↓↓↓

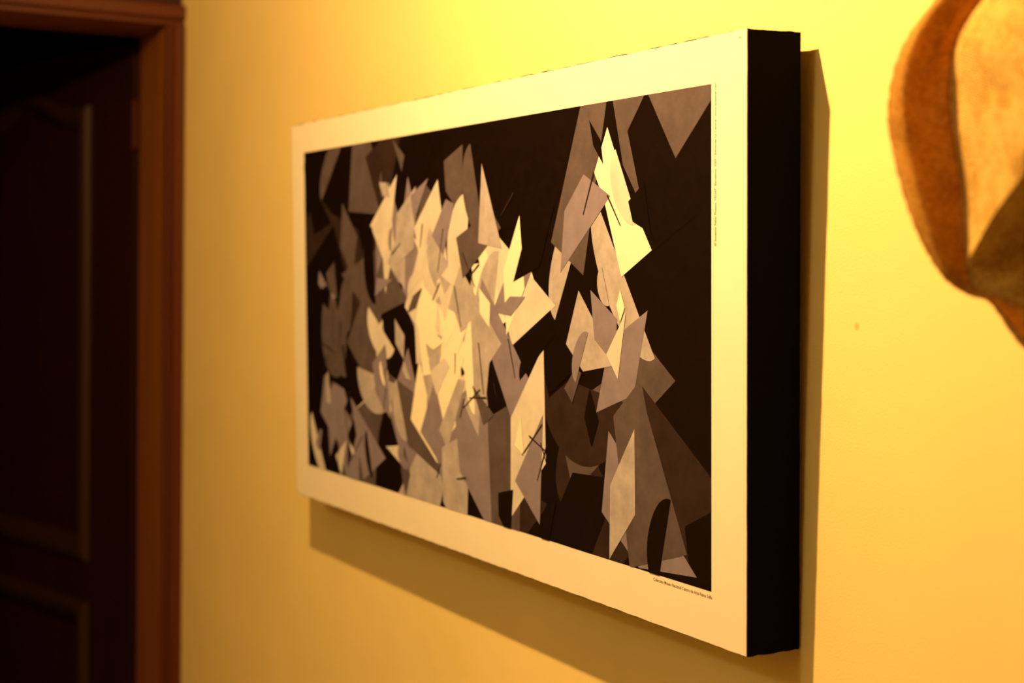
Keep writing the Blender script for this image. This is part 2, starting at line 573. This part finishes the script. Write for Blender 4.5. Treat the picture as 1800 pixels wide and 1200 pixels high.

↑↑↑
↓↓↓

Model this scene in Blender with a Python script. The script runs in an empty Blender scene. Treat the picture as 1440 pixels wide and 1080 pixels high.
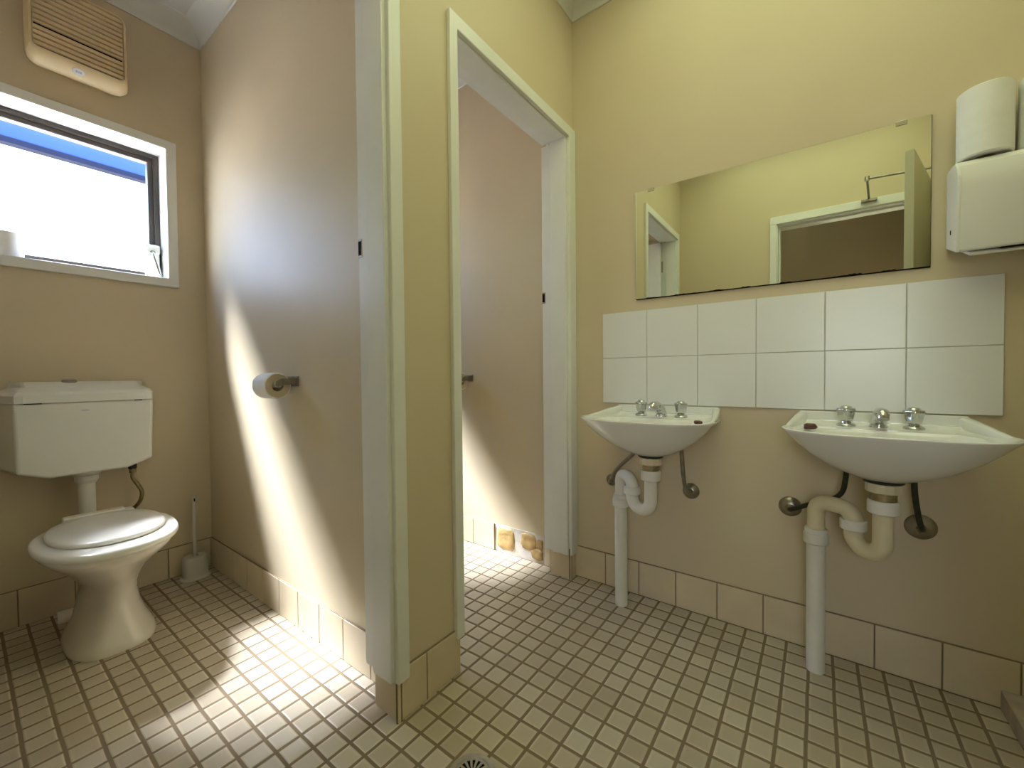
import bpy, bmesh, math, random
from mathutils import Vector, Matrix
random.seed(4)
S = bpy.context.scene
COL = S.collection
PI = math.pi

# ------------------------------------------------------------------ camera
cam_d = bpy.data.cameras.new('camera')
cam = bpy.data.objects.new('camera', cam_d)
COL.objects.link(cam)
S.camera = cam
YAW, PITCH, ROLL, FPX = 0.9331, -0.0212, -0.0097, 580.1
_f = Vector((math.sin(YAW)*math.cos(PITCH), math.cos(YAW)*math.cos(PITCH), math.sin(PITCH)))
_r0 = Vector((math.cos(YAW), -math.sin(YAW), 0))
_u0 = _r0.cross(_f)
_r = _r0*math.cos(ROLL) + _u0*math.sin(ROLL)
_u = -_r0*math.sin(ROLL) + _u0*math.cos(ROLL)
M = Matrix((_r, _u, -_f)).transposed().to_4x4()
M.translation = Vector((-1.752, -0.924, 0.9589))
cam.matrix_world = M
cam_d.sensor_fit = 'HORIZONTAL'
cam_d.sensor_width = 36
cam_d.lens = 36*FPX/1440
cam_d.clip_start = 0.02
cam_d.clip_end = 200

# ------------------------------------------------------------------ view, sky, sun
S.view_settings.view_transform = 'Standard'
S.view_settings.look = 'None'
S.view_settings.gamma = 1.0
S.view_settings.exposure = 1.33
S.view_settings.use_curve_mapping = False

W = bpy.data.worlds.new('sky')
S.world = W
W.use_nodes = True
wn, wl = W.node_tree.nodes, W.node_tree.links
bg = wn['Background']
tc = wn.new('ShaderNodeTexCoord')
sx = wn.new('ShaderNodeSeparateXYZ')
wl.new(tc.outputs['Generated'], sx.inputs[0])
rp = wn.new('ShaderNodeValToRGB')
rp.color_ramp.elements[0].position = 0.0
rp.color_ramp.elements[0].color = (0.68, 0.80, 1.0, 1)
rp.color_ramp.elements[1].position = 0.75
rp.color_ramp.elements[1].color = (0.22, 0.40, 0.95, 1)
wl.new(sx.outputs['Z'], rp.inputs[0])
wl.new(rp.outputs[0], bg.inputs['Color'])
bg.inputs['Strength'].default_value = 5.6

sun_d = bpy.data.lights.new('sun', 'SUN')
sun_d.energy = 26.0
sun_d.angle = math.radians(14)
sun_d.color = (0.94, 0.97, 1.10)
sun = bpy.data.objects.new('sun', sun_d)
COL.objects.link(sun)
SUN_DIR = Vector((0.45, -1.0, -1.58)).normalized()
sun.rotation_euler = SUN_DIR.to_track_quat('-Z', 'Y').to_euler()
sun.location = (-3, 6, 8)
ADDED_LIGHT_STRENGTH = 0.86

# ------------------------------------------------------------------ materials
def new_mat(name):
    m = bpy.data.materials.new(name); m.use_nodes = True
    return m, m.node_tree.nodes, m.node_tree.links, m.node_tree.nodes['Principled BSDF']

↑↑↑

## TASK REQUIREMENTS
From the entries above, copy exactly the lines starting at the one with "Model this scene" and stopping at the one with "bg.inputs['Strength'].default_value = 5.6", keeping both ends. Drop the pictures.

## RESPONSE TO THE EXERCISE
Model this scene in Blender with a Python script. The script runs in an empty Blender scene. Treat the picture as 1440 pixels wide and 1080 pixels high.
import bpy, bmesh, math, random
from mathutils import Vector, Matrix
random.seed(4)
S = bpy.context.scene
COL = S.collection
PI = math.pi

# ------------------------------------------------------------------ camera
cam_d = bpy.data.cameras.new('camera')
cam = bpy.data.objects.new('camera', cam_d)
COL.objects.link(cam)
S.camera = cam
YAW, PITCH, ROLL, FPX = 0.9331, -0.0212, -0.0097, 580.1
_f = Vector((math.sin(YAW)*math.cos(PITCH), math.cos(YAW)*math.cos(PITCH), math.sin(PITCH)))
_r0 = Vector((math.cos(YAW), -math.sin(YAW), 0))
_u0 = _r0.cross(_f)
_r = _r0*math.cos(ROLL) + _u0*math.sin(ROLL)
_u = -_r0*math.sin(ROLL) + _u0*math.cos(ROLL)
M = Matrix((_r, _u, -_f)).transposed().to_4x4()
M.translation = Vector((-1.752, -0.924, 0.9589))
cam.matrix_world = M
cam_d.sensor_fit = 'HORIZONTAL'
cam_d.sensor_width = 36
cam_d.lens = 36*FPX/1440
cam_d.clip_start = 0.02
cam_d.clip_end = 200

# ------------------------------------------------------------------ view, sky, sun
S.view_settings.view_transform = 'Standard'
S.view_settings.look = 'None'
S.view_settings.gamma = 1.0
S.view_settings.exposure = 1.33
S.view_settings.use_curve_mapping = False

W = bpy.data.worlds.new('sky')
S.world = W
W.use_nodes = True
wn, wl = W.node_tree.nodes, W.node_tree.links
bg = wn['Background']
tc = wn.new('ShaderNodeTexCoord')
sx = wn.new('ShaderNodeSeparateXYZ')
wl.new(tc.outputs['Generated'], sx.inputs[0])
rp = wn.new('ShaderNodeValToRGB')
rp.color_ramp.elements[0].position = 0.0
rp.color_ramp.elements[0].color = (0.68, 0.80, 1.0, 1)
rp.color_ramp.elements[1].position = 0.75
rp.color_ramp.elements[1].color = (0.22, 0.40, 0.95, 1)
wl.new(sx.outputs['Z'], rp.inputs[0])
wl.new(rp.outputs[0], bg.inputs['Color'])
bg.inputs['Strength'].default_value = 5.6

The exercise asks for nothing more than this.